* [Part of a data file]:
====================

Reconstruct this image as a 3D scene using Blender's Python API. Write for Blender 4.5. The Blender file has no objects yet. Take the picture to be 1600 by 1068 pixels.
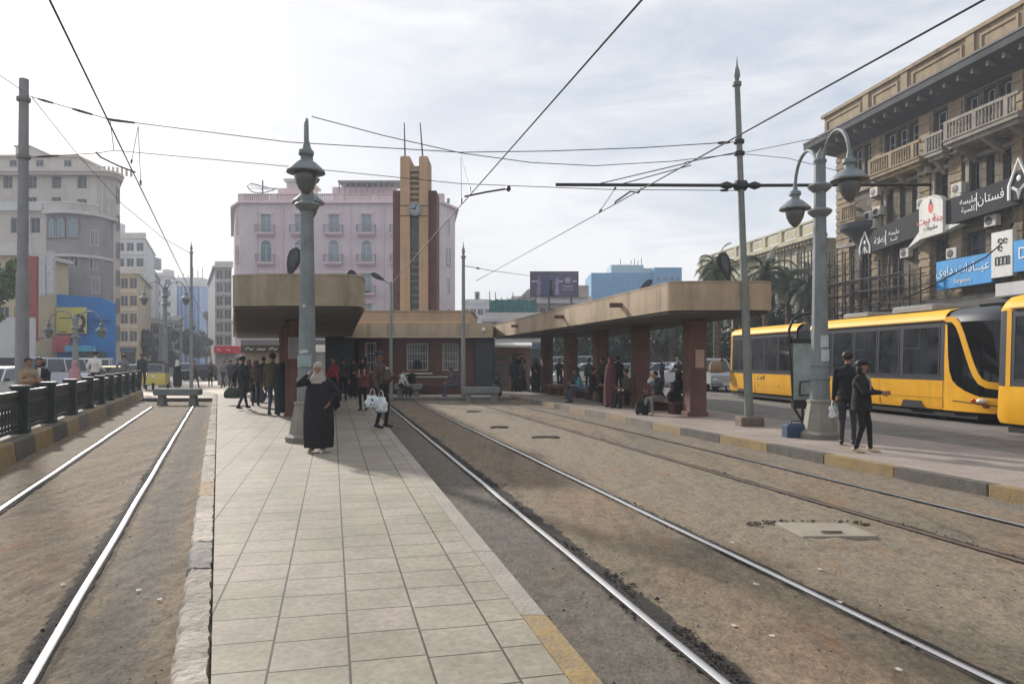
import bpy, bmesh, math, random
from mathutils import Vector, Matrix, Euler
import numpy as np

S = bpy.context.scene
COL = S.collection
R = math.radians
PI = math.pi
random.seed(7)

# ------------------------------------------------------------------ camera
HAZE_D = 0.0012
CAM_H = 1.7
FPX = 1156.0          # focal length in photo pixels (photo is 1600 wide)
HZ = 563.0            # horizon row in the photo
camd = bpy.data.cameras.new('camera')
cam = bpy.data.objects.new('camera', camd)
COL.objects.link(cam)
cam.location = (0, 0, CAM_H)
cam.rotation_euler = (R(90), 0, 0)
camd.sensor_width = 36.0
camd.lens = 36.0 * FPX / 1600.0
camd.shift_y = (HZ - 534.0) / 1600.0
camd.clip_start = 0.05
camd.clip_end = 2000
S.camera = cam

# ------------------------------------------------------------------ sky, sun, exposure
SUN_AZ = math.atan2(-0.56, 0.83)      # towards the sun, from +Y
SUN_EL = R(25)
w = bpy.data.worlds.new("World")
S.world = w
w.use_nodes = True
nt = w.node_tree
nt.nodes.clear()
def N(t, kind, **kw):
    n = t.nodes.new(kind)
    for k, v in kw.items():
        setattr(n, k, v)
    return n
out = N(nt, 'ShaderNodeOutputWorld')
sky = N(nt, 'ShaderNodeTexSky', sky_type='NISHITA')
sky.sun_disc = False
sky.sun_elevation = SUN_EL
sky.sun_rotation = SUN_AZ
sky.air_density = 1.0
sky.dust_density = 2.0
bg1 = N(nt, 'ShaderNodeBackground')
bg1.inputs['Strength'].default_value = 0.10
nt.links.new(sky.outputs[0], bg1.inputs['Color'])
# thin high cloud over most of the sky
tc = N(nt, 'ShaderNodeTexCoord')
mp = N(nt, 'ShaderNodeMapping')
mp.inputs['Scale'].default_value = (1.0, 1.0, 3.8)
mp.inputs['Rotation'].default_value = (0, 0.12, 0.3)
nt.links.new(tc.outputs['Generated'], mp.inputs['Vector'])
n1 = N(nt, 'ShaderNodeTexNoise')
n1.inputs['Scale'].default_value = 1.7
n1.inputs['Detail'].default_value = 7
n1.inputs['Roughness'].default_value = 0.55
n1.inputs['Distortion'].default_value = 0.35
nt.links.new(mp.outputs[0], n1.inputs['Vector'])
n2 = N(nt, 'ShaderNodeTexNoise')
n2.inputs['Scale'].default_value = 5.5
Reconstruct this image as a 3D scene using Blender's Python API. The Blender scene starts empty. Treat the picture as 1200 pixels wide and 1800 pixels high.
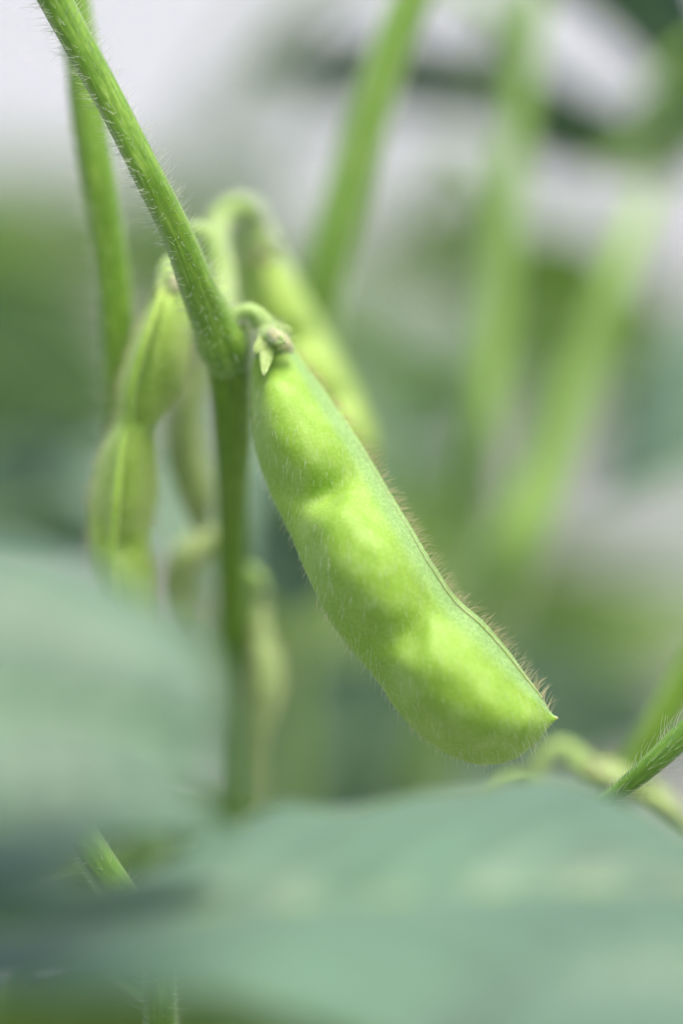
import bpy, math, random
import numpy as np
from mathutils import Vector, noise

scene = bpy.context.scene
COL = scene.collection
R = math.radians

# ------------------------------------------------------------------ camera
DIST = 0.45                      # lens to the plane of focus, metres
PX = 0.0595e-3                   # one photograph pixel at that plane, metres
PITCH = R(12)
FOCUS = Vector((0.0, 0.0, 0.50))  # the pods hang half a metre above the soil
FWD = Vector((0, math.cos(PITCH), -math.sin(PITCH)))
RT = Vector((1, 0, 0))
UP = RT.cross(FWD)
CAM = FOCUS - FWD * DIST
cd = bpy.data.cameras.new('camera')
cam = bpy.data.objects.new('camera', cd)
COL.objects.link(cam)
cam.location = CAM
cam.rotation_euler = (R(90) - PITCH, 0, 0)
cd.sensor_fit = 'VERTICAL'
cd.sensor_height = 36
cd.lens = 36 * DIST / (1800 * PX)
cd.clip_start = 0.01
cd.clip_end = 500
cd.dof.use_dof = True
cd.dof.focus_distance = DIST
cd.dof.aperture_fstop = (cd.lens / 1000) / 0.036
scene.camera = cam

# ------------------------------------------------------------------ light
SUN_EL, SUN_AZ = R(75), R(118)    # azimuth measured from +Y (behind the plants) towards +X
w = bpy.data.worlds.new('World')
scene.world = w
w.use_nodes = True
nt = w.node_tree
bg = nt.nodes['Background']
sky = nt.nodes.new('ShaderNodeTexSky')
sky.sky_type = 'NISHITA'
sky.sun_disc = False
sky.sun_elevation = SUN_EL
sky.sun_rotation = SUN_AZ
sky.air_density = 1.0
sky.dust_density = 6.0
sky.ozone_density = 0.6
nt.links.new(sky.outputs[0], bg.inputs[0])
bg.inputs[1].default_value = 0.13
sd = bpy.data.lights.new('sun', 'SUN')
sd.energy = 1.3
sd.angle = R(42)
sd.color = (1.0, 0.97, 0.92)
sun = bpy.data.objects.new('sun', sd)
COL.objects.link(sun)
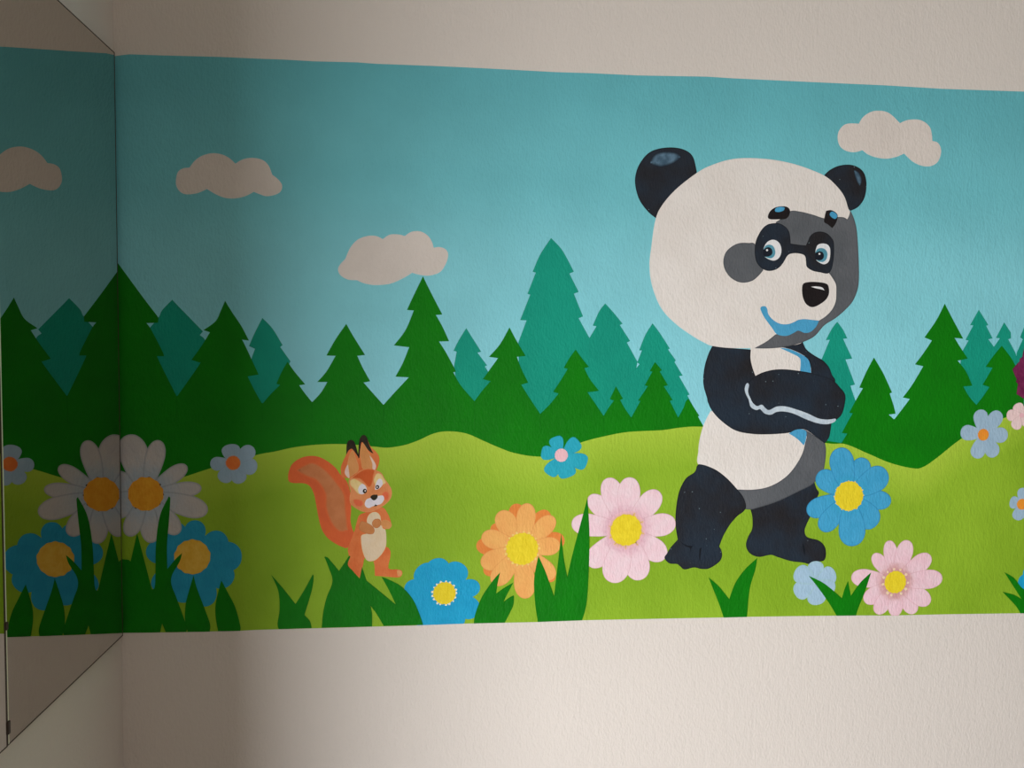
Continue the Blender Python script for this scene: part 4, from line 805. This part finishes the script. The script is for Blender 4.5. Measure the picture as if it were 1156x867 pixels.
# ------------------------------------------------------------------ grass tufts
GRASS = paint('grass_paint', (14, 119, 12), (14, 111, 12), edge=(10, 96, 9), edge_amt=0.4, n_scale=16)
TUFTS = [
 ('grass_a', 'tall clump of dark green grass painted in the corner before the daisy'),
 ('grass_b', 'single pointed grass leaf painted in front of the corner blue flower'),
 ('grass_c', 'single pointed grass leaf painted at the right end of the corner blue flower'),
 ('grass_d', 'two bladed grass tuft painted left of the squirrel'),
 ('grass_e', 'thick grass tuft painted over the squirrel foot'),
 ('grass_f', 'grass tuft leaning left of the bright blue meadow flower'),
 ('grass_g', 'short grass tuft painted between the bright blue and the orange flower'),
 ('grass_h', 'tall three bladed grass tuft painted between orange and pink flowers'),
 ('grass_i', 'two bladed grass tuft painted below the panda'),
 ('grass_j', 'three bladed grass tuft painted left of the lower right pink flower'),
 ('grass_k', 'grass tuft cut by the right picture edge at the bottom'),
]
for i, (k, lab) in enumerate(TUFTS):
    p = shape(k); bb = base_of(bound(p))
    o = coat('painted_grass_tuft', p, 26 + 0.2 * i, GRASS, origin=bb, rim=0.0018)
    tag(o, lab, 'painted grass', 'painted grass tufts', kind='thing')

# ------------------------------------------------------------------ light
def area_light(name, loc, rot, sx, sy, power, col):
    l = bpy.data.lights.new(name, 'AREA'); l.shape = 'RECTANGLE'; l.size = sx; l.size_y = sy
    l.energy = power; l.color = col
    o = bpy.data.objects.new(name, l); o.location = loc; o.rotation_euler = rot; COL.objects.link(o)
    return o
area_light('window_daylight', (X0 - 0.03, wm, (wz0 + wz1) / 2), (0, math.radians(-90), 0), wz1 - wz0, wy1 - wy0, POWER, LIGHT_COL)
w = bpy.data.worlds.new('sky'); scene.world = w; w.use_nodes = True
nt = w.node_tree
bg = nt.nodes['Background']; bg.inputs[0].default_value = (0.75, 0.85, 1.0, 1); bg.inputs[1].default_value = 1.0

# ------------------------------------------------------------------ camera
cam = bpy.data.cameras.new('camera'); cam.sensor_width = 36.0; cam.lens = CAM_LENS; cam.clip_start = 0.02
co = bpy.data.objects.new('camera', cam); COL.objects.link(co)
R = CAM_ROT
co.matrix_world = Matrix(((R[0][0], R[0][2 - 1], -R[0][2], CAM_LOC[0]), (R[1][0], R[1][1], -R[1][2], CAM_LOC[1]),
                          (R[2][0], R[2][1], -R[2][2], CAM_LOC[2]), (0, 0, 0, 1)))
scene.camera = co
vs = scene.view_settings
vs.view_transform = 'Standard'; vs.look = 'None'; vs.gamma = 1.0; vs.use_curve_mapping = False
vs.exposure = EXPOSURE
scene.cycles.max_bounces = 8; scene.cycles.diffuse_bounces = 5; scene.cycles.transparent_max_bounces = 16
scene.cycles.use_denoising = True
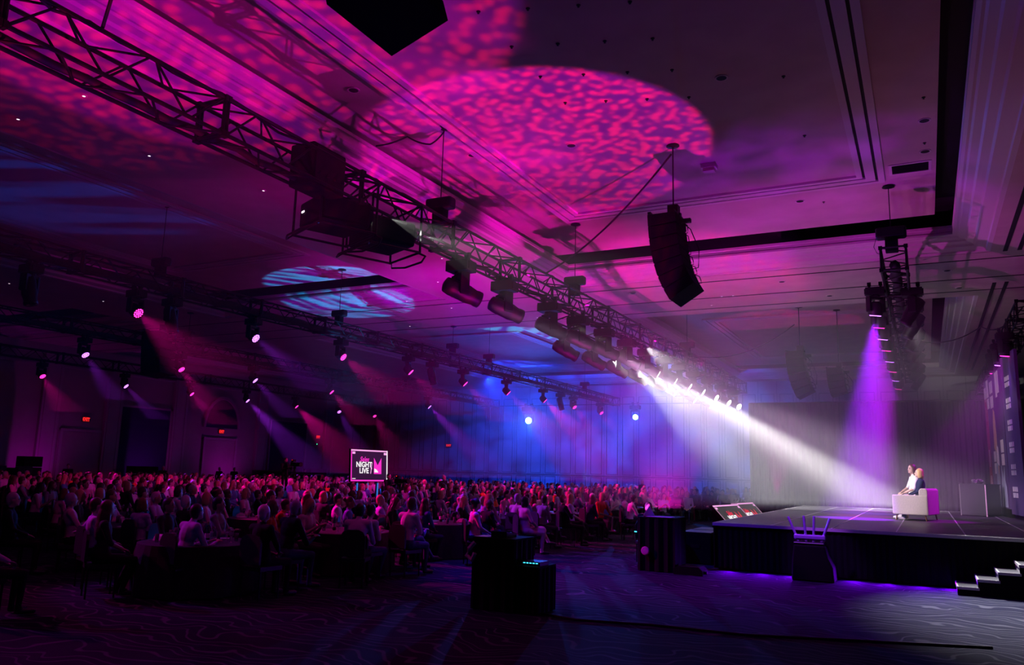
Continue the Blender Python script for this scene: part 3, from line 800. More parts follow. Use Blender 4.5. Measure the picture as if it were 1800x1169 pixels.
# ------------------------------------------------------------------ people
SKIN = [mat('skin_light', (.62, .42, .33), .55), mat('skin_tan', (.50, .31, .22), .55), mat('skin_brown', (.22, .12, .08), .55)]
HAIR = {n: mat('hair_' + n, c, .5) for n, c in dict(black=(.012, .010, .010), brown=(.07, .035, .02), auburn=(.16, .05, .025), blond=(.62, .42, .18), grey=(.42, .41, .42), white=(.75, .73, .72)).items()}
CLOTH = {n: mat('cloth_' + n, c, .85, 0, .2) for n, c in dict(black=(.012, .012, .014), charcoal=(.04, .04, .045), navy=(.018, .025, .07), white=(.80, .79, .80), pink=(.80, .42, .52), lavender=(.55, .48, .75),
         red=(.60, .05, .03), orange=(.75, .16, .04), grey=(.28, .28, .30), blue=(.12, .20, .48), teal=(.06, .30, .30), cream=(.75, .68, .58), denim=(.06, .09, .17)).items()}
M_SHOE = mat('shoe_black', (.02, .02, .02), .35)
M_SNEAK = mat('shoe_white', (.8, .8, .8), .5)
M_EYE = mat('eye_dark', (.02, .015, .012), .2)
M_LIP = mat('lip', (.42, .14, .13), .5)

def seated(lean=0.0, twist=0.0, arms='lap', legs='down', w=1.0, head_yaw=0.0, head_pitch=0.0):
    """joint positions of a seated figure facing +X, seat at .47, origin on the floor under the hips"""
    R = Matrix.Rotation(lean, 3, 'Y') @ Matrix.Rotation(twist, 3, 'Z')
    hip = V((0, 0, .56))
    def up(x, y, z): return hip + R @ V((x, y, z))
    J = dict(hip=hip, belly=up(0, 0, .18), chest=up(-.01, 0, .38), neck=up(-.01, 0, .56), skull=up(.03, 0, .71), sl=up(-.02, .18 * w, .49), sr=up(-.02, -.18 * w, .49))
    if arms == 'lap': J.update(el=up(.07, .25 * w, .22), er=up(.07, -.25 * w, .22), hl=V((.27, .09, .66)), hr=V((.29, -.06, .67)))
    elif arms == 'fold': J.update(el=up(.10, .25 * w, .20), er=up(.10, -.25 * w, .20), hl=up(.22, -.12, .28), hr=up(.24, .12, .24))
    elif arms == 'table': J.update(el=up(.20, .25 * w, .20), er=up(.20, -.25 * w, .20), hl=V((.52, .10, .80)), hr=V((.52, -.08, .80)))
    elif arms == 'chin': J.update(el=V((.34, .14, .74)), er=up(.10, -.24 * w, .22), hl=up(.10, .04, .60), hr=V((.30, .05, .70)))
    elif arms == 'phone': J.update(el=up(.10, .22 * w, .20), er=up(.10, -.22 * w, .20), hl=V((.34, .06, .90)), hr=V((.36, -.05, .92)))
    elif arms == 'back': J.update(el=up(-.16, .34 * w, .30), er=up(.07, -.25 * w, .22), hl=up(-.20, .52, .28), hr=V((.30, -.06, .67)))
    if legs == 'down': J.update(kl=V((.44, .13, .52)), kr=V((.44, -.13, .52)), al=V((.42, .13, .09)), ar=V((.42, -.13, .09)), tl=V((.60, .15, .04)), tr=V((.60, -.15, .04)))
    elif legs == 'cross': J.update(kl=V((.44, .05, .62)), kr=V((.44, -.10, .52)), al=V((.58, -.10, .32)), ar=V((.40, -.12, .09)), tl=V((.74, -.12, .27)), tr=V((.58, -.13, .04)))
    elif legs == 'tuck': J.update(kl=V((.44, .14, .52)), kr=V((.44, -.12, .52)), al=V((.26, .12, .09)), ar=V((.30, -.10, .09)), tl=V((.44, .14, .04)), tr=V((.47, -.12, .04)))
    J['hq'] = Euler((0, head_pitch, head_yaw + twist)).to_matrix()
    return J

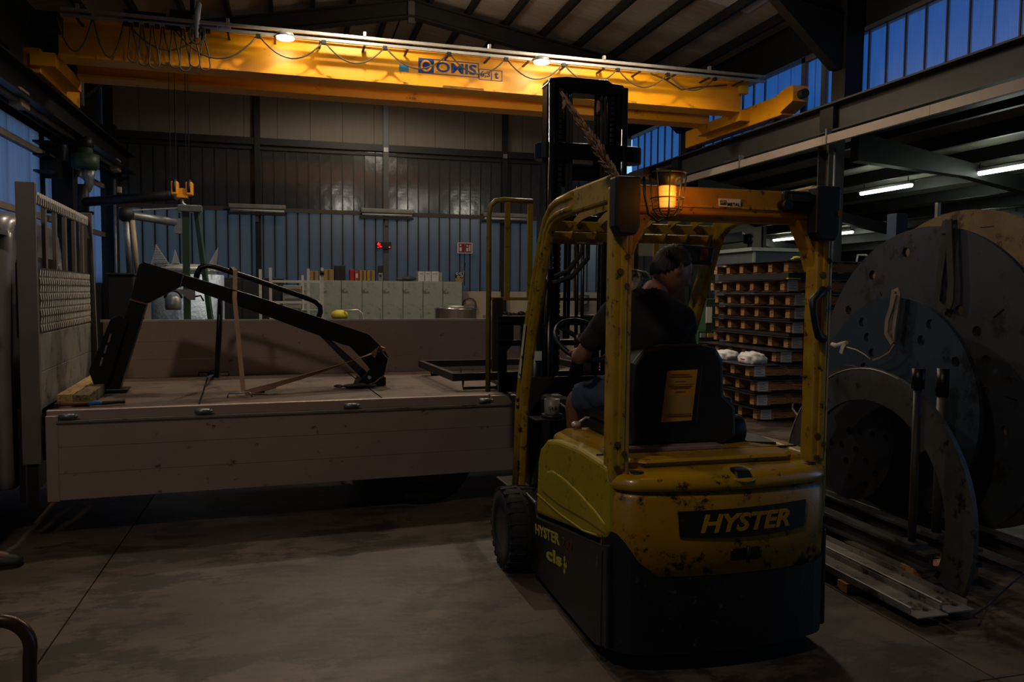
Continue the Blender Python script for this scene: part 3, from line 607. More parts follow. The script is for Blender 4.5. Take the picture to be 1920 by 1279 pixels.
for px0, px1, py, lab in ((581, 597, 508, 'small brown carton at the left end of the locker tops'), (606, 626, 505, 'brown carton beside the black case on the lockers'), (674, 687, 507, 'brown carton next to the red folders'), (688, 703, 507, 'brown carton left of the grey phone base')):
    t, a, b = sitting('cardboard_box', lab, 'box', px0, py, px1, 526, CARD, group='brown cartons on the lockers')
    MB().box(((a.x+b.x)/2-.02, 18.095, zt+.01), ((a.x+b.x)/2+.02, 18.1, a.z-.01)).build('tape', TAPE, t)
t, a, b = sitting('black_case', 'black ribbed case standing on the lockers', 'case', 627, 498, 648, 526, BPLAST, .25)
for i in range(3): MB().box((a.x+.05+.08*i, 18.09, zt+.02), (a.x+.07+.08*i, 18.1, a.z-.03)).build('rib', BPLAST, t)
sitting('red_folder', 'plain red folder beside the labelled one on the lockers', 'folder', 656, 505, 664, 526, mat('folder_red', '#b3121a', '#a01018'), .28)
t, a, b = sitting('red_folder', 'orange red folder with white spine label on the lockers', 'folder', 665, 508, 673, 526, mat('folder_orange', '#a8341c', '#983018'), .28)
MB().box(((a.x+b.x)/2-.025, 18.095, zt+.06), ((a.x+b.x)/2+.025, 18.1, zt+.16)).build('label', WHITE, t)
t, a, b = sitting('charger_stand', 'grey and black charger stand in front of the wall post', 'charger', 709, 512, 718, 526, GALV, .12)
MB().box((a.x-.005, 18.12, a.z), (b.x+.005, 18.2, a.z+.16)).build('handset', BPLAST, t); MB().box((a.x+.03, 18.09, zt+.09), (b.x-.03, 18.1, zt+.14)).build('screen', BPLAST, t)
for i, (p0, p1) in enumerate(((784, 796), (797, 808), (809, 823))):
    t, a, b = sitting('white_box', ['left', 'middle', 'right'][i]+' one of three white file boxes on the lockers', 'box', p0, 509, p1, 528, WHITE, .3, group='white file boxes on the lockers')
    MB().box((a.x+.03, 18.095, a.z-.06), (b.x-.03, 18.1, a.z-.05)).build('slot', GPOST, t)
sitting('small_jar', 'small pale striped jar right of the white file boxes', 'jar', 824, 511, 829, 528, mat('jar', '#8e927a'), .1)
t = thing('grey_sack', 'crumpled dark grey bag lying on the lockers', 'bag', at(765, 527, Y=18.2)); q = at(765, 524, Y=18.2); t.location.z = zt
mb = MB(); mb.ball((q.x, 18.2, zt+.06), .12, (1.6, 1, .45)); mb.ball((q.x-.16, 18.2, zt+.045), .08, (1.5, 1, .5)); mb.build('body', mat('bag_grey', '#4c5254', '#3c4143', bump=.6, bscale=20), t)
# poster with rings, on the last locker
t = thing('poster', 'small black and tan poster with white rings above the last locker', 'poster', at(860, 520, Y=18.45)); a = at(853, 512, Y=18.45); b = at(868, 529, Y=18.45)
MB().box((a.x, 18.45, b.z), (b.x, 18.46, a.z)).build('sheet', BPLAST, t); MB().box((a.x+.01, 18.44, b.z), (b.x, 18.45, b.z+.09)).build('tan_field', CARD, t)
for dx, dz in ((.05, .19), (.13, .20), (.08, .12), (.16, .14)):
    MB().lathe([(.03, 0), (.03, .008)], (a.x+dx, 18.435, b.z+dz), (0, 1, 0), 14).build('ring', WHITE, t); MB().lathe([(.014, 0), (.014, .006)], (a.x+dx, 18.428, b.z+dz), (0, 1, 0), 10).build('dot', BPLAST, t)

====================

* [Given task]:
Find every line in the records that contains the word "pixels"; copy those lines.

* [The completed task]:
Reconstruct this image as a 3D scene using Blender's Python API. Write for Blender 4.5. The Blender file has no objects yet. Take the picture to be 1600 by 1068 pixels.
FPX = 1156.0          # focal length in photo pixels (photo is 1600 wide)
Reconstruct this image as a 3D scene using Blender's Python API. The Blender scene starts empty. Treat the picture as 1200 pixels wide and 1800 pixels high.
Continue the Blender Python script for this scene: part 4, from line 805. This part finishes the script. The script is for Blender 4.5. Measure the picture as if it were 1156x867 pixels.
Continue the Blender Python script for this scene: part 3, from line 800. More parts follow. Use Blender 4.5. Measure the picture as if it were 1800x1169 pixels.
Continue the Blender Python script for this scene: part 3, from line 607. More parts follow. The script is for Blender 4.5. Take the picture to be 1920 by 1279 pixels.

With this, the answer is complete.